Coffee
helps me search. For me, searching is always
the most fun after a good day, and while jacked up on a mix of coffee and slight
overtiredness.
**
Often
it’s best to search alone. No one there
to criticize or comment, no one to distract or enlighten. Just me and my fingers, searching. The danger to this is that searching can
become an exhausting and lonely task.
**
Sometimes
I like searching with a partner. Someone
to compete with, therefore pushing me forward, or someone to talk things out
with, making my search all that much more rewarding. The danger here is that once you’ve shared
things with people, it becomes partly theirs.
Often those you’ve shared things with feel obliged to add their own
ideas and criticism.

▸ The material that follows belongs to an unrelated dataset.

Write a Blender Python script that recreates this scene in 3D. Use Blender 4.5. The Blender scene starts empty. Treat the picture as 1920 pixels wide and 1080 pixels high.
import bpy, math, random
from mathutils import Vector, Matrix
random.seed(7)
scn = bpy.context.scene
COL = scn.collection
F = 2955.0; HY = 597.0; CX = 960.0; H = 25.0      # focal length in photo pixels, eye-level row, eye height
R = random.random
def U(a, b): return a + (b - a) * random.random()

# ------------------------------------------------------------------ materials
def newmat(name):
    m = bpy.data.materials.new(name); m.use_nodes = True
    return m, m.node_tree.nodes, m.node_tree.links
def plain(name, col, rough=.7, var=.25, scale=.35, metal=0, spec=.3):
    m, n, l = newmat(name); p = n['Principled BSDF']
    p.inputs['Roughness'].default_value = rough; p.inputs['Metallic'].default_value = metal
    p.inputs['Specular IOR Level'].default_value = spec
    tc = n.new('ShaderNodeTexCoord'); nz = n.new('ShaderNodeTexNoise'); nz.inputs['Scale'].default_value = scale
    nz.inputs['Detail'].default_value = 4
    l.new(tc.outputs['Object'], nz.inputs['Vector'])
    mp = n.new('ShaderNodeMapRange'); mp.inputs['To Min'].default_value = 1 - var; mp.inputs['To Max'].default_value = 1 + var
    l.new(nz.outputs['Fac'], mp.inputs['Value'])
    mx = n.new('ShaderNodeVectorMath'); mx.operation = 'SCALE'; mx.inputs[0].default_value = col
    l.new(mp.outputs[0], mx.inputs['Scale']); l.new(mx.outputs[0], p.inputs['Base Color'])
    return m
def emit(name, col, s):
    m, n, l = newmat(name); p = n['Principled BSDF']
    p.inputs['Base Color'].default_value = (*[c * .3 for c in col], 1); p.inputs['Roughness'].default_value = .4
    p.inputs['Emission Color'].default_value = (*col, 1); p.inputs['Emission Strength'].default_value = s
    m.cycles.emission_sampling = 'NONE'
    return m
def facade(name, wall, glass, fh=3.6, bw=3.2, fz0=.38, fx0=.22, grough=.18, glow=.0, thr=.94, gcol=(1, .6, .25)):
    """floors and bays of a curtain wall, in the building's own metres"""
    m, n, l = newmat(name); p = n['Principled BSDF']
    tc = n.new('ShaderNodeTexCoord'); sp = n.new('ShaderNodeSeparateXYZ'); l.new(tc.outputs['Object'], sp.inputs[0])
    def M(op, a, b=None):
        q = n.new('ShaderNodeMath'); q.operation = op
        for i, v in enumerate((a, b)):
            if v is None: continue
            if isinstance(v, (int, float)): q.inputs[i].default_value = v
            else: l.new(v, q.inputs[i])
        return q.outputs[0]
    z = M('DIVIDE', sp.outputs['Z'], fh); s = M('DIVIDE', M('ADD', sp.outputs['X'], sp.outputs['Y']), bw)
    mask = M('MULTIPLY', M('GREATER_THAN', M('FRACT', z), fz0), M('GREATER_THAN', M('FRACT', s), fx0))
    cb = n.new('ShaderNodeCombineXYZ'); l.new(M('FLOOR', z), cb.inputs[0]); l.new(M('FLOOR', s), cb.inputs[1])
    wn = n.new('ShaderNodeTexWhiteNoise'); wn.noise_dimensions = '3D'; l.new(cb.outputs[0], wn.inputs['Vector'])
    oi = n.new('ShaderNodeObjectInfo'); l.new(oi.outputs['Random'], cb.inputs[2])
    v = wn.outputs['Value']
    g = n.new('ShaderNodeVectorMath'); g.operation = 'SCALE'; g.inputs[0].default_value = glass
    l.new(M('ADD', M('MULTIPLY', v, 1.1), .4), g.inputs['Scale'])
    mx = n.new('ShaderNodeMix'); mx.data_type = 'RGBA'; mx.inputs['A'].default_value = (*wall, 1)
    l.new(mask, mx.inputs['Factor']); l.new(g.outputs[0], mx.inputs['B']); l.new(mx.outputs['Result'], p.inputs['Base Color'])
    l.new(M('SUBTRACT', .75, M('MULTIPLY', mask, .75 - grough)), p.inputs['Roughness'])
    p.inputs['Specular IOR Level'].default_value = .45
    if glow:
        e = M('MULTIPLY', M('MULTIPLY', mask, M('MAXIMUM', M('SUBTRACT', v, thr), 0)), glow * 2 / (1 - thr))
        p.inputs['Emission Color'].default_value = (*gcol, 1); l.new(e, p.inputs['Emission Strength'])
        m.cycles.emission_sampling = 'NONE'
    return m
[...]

Share an idea too
early, get the wrong feedback, and suddenly the idea that once lit up your soul
now seems empty, hollow, and useless.
**
Searching
can sometimes take so much out of you that you hit what professional searchers
call a “Wall.” Walls are dreadful things
to live with, always gnawing at you from the inside, sucking the energy and
life from your body and mind. Walls have
a way of convincing you that searching isn’t a real profession, and even if it
were you would never make the cut, so why bother trying?
"The danger here is that once you’ve shared things with people, it becomes partly theirs. Often those you’ve shared things with feel obliged to add their own ideas and criticism."

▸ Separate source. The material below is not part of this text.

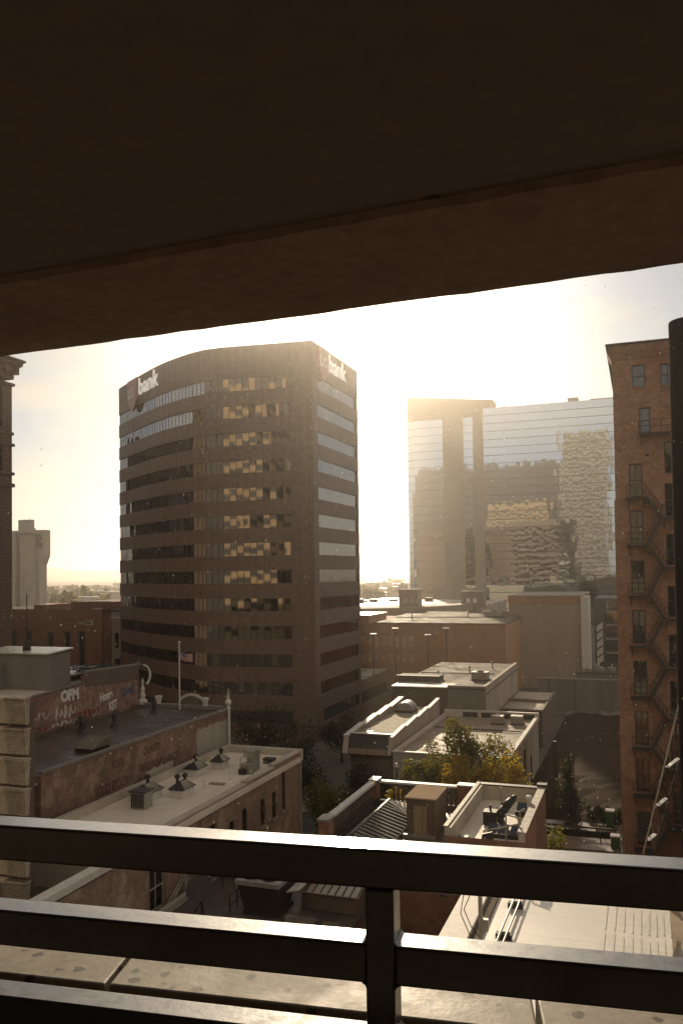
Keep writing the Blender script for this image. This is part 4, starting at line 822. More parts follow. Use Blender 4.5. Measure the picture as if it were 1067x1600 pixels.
# --- wall closing the dirt lot, with a small yard shed
lw = thing('yard_wall', 'long grey concrete wall closing the far side of the bare dirt lot', 'wall', (-8, 143.5, 0)); mb = MB(); mb.box(-17, 14, 143.2, 143.6, 0, 5.6); mb.build('panel_wall', 'greywall', lw); mb = MB(); mb.box(-17, 14, 143.15, 143.65, 5.61, 5.75); mb.build('cap', 'concrete', lw)
r = random.Random(2); mb = MB()
for k in range(7): x = -15 + k * 4.2; mb.box(x, x + .35, 143.0, 143.18, 0, 5.6)
mb.build('buttress', 'greywall', lw)
t = thing('yard_shed', 'low concrete shed at the foot of the blank beige box, cluttered roof', 'shed', (-7.5, 146, 0)); mb = MB(); mb.box(-10.6, -4.5, 144, 149, 0, 6.6); mb.build('wall', 'greywall', t); mb = MB(); mb.box(-10.8, -4.3, 143.8, 149.2, 6.61, 6.75); mb.build('roof', 'greyroof', t)
mb = MB()
for k in range(9): x = -10 + r.uniform(0, 5); y = 144.5 + r.uniform(0, 3); mb.box(x, x + r.uniform(.4, 1), y, y + .8, 6.76, 6.8 + r.uniform(.3, 1.1))
tag(mb.build('roof_clutter', 'galv', t), kind='stuff')
mb = MB()
for k in range(50): x = -12 + r.uniform(0, 15); y = 140.5 + r.uniform(0, 1.9); s_ = r.uniform(.2, .8); mb.hull([(x - s_, y - s_, 0), (x + s_, y - s_, 0), (x + s_, y + s_, 0), (x - s_, y + s_, 0)], [(x - s_ * .5, y - s_ * .3, s_), (x + s_ * .6, y - s_ * .4, s_ * .8), (x + s_ * .5, y + s_ * .5, s_ * 1.1), (x - s_ * .4, y + s_ * .6, s_ * .9)])
tag(mb.build('rubble', 'greywall'), 'broken rubble heaped along the foot of the yard wall', 'rubble', kind='stuff')
# --- utility pole and stub posts
t = thing('utility_pole', 'thick dark timber post standing at the edge of the dirt lot', 'utility pole', (-8.5, 85, 0)); mb = MB(); mb.tube((-8.5, 85, 0), (-8.5, 85, 6.85), .27, .22, 10); mb.build('post', 'bark', t); mb = MB(); mb.tube((-8.5, 85, 6.85), (-8.5, 85, 6.95), .25, .2, 10); mb.build('cap', 'iron', t)
for k, x in enumerate((-11.4, -10.9)):
    mb = MB(); mb.tube((x, 84.5 + k, 0), (x, 84.5 + k, 6.2 - k * .8), .08); tag(mb.build('steel_post', 'iron'), ('taller', 'shorter')[k] + ' thin dark post by the corner of the pale building', 'post')
# ================================================================ CENTRE: BALUSTRADED BUILDING
ba = thing('balustrade_building', 'old building with a balustraded parapet round a shiny standing seam metal roof', 'building', (-14.5, 51, 0))
mb = MB(); mb.box(-18.3, -10.95, 47.0, 56.9, 0, 7.45); mb.box(-18.3, -17.8, 43.6, 46.99, 0, 7.45); mb.build('wall', 'redbrick', ba)
mb = MB(); mb.box(-18.25, -11, 47.1, 56.8, 7.46, 7.6); mb.build('flat_roof', 'darkroof', ba)
XR_, zr, zv = -16.45, 8.5, 7.85
mb = MB(); mb.face([(XR_, 46.6, zr), (-14.3, 46.6, zv), (-14.3, 53.0, zv), (XR_, 54.6, zr)]); mb.face([(XR_, 54.6, zr), (-14.3, 53.0, zv), (-13.9, 56.0, zv - .1), (-15.6, 56.2, zv)]); mb.face([(XR_, 46.6, zr), (XR_, 54.6, zr), (-17.6, 55.5, 7.7), (-17.6, 46.6, 7.7)]); mb.build('metal_roof', 'rib', ba)
mb = MB(); n = 14
for k in range(n):
    y = 46.75 + k * .56; mb.bar((XR_, y, zr + .04), (-14.32, min(y, 53.0), zv + .05), .11, .12)
mb.bar((XR_, 46.6, zr + .05), (XR_, 54.7, zr + .05), .12, .1); mb.build('roof_seam', 'ribdark', ba)
mb = MB(); mb.box(-17.75, -17.6, 46, 55.8, 7.6, 8.2); mb.box(-17.3, -17.22, 46, 55.5, 7.75, 7.9); mb.build('gutter', 'darkmetal', ba)
# balustrade: left side, then the far side
def balusters(p, q, n, z0, z1, name='baluster'):
    p, q = Vector(p), Vector(q); first = None
    for k in range(n):
        c = p.lerp(q, (k + .5) / n); mb = MB(); h = z1 - z0; mb.lathe((c.x, c.y, z0), [(.09, 0), (.09, .08 * h), (.05, .15 * h), (.12, .4 * h), (.06, .75 * h), (.09, .9 * h), (.09, h)], 8); mb.build(name, 'brownwall', ba)
balusters((-18.05, 47.4, 0), (-18.05, 55.9, 0), 22, 7.9, 9.1); balusters((-16.9, 56.65, 0), (-12.2, 56.65, 0), 15, 7.9, 9.1)
for x0, x1, y0, y1 in ((-18.3, -17.82, 55.95, 56.9), (-18.35, -17.78, 46.2, 47.3), (-12.1, -10.98, 56.3, 56.95)):
    mb = MB(); mb.box(x0, x1, y0, y1, 7.46, 9.25); mb.build('pier', 'redbrick', ba); mb = MB(); mb.box(x0 - .08, x1 + .08, y0 - .06, y1 + .06, 9.26, 9.4); mb.build('pier_cap', 'galv', ba)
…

ReplyDeleteI worry about this a lot in teaching. The conventional wisdom is for teacher to praise a student endlessly to bolster 'self-esteem.' Problem with that is that the teacher is colonizing the student's writing--either expecting thanks or praise in return or becoming the dispenser of approval and disapproval, none of those healthy approaches to teaching. The writing belongs to the writer and no one shares in it. So, when I comment I try to concentrate on the writing itself and mostly reserve the adjectives, though sometimes that's hard! (I intentionally use and overuse 'nice' as my go-to adjective as it has minimal emotional charge.)
"Share an idea too early, get the wrong feedback, and suddenly the idea that once lit up your soul now seems empty, hollow, and useless."
My wife is the perfect audience for my own writing as it's developing: smart, non-judgmental, great sounding board, unbiased. But I certainly have had the experience of floating material too soon and finding it dead afterwards.